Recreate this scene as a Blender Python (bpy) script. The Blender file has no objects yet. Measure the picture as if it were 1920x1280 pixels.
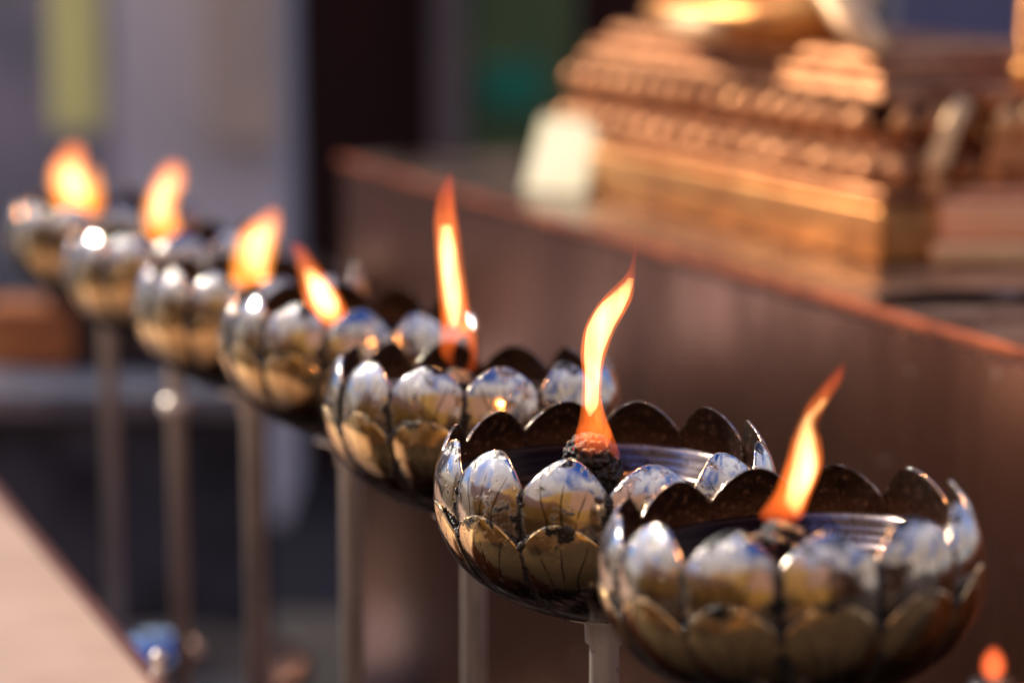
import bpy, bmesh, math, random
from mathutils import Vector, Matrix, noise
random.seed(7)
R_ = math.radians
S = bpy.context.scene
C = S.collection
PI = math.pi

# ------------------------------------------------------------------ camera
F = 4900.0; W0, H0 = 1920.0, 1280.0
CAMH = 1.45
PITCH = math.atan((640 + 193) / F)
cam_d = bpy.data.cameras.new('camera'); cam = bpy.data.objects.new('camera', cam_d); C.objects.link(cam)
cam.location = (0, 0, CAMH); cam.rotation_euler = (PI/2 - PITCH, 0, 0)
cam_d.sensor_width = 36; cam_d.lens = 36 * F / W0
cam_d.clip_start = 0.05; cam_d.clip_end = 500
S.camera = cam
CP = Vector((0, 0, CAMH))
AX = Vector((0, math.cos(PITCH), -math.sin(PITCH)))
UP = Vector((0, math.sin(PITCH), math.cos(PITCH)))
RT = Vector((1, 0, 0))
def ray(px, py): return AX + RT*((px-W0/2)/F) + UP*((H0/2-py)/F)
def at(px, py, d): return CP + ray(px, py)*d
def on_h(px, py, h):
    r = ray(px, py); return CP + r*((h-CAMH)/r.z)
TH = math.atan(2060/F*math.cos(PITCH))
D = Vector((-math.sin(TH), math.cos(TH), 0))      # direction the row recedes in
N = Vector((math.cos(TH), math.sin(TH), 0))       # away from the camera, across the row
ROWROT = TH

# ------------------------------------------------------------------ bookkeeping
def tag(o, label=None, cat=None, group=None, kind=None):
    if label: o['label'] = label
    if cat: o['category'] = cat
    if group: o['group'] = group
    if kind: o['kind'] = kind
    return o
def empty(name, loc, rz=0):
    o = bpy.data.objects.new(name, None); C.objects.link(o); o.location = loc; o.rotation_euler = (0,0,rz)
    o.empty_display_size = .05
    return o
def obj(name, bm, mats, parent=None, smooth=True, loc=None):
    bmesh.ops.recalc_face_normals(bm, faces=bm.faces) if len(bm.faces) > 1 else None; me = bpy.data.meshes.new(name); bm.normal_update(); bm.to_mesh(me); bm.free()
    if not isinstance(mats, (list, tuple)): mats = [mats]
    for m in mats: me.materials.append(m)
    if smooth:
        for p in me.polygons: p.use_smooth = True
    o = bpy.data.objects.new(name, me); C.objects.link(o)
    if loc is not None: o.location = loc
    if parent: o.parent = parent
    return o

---

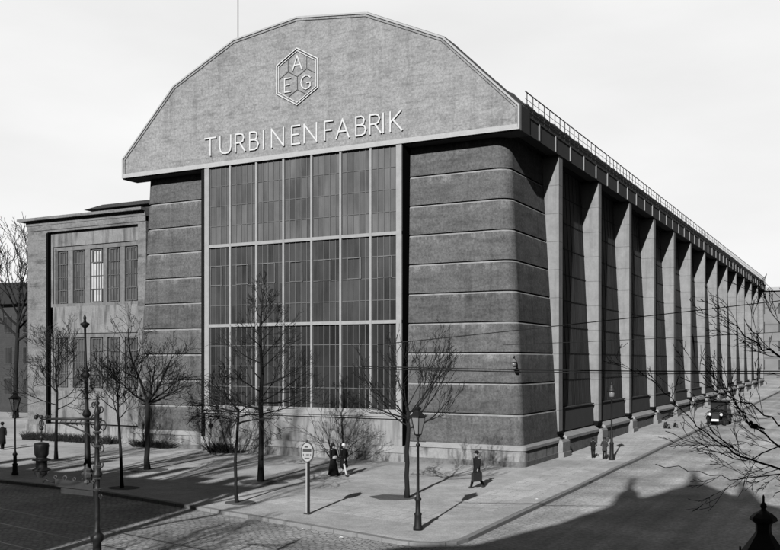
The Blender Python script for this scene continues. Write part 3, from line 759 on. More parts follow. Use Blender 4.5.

--

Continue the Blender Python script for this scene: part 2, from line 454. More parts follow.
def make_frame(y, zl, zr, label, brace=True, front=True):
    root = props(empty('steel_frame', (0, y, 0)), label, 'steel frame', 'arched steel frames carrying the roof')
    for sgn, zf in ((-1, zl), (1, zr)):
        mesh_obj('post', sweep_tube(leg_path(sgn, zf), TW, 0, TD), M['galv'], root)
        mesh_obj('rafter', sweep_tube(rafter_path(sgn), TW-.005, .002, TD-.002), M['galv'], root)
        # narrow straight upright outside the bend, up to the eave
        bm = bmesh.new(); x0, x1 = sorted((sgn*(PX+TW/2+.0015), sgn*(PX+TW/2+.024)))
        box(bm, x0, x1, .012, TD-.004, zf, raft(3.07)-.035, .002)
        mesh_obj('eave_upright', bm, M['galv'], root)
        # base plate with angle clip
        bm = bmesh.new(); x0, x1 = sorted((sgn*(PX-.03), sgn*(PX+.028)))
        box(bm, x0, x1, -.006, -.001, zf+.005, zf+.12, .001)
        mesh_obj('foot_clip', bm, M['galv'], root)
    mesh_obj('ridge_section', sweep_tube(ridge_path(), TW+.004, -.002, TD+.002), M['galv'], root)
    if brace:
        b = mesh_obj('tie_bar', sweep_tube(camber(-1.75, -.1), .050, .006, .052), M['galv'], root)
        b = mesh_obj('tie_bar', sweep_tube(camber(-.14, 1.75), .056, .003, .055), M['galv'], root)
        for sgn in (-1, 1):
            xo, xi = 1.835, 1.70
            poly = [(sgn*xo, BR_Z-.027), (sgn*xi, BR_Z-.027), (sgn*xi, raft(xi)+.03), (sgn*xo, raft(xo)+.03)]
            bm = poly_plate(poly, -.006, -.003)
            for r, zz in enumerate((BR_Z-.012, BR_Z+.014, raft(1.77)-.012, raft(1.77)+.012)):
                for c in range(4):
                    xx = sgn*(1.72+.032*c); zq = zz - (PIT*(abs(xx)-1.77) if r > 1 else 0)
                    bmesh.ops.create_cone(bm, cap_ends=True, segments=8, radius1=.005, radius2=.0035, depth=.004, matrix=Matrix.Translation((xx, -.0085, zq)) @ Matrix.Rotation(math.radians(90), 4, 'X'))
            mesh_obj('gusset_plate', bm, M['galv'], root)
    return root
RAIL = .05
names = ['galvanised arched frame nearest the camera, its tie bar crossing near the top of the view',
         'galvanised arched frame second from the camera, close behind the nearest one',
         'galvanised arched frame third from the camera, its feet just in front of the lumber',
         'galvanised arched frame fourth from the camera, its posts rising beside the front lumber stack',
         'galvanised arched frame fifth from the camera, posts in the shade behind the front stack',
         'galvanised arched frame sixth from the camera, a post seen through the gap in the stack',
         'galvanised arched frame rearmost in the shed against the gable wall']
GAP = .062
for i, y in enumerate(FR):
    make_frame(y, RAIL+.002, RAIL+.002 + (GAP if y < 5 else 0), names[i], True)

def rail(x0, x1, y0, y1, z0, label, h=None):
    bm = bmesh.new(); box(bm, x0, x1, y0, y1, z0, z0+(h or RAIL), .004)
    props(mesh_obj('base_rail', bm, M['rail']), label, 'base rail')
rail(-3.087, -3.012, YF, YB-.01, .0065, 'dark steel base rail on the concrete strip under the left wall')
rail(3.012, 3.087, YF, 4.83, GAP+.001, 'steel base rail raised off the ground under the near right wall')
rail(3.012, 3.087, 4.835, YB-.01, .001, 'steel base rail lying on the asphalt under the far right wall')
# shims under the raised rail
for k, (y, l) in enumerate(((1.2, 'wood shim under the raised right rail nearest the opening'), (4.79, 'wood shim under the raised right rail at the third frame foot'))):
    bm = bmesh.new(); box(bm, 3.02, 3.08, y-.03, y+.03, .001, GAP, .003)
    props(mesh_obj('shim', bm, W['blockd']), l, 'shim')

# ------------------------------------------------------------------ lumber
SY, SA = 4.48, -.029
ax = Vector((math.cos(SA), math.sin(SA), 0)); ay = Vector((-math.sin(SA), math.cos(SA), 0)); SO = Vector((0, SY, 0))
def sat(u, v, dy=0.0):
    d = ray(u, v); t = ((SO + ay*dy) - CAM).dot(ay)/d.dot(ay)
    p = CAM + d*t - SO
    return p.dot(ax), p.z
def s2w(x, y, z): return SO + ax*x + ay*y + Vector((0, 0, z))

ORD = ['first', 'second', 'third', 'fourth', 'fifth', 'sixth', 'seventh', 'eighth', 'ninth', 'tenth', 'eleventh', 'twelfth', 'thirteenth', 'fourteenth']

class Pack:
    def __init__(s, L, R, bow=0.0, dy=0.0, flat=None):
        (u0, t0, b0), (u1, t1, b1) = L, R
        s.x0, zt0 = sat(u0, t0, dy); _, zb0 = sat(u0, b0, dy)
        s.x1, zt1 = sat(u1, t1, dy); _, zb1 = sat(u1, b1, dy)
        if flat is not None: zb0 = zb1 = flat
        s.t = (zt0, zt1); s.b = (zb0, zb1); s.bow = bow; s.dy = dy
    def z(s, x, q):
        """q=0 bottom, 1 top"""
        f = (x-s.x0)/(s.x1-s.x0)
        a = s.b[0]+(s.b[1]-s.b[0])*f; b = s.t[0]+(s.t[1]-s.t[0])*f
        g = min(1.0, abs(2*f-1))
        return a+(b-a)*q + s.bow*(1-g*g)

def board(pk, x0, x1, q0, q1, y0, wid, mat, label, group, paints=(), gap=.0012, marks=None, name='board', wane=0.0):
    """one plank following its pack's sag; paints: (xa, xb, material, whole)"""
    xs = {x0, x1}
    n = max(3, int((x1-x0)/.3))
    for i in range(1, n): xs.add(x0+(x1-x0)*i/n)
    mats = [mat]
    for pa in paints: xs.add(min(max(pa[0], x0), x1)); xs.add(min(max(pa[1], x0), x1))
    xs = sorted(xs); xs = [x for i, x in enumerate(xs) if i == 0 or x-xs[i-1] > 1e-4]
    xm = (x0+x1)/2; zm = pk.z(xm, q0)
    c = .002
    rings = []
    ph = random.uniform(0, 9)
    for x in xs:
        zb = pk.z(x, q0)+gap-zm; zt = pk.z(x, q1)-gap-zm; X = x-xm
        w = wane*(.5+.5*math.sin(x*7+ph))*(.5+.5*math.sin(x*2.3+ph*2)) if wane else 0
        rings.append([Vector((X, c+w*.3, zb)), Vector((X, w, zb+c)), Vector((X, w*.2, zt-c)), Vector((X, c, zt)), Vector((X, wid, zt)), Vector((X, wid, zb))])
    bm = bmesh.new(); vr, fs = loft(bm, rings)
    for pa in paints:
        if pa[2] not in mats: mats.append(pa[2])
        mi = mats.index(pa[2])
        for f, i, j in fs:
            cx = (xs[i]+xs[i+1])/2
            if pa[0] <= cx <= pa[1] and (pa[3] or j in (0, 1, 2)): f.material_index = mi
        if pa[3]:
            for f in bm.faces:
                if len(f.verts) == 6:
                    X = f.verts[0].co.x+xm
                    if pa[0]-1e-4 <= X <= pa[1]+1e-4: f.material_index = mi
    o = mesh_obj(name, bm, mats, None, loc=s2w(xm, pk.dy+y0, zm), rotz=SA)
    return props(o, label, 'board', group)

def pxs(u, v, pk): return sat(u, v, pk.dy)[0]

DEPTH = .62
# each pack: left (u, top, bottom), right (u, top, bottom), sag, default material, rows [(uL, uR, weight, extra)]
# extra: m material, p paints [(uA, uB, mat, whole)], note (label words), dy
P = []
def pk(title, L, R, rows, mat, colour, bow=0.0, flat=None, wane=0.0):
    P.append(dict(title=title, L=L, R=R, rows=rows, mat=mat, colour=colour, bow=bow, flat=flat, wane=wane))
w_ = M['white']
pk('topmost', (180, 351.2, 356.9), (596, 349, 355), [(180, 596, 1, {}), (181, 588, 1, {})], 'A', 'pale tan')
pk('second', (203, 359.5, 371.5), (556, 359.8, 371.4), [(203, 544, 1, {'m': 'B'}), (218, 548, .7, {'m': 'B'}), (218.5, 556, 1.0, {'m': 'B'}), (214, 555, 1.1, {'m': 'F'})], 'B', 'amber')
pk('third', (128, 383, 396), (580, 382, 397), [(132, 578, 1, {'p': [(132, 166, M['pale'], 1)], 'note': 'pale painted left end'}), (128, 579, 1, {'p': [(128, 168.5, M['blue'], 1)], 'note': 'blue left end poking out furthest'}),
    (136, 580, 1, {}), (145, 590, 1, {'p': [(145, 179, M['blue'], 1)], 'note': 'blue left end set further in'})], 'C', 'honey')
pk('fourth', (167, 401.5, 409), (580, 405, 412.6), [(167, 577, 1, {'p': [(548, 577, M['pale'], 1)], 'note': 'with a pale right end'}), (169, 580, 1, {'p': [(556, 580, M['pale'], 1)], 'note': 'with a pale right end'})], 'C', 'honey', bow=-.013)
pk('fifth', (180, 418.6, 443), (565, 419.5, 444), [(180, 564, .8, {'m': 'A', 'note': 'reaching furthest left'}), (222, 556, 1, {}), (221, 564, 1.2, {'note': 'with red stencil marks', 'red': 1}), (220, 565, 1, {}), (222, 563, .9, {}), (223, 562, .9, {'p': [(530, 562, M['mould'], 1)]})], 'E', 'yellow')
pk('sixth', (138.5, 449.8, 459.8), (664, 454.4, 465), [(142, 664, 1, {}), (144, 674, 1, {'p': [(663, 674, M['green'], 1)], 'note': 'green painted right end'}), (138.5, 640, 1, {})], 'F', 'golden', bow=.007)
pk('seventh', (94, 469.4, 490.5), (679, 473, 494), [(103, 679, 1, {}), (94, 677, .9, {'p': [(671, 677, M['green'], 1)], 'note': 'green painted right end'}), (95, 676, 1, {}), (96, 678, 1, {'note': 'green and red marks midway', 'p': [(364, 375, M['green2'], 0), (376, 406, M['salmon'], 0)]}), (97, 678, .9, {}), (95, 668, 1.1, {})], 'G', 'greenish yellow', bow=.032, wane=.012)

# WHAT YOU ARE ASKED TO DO
Return exactly the lines from the one with "Recreate this scene" to the one with "PI = math.pi", inclusive, and nothing else; skip the pictures.

# SOLUTION
Recreate this scene as a Blender Python (bpy) script. The Blender file has no objects yet. Measure the picture as if it were 1920x1280 pixels.
import bpy, bmesh, math, random
from mathutils import Vector, Matrix, noise
random.seed(7)
R_ = math.radians
S = bpy.context.scene
C = S.collection
PI = math.pi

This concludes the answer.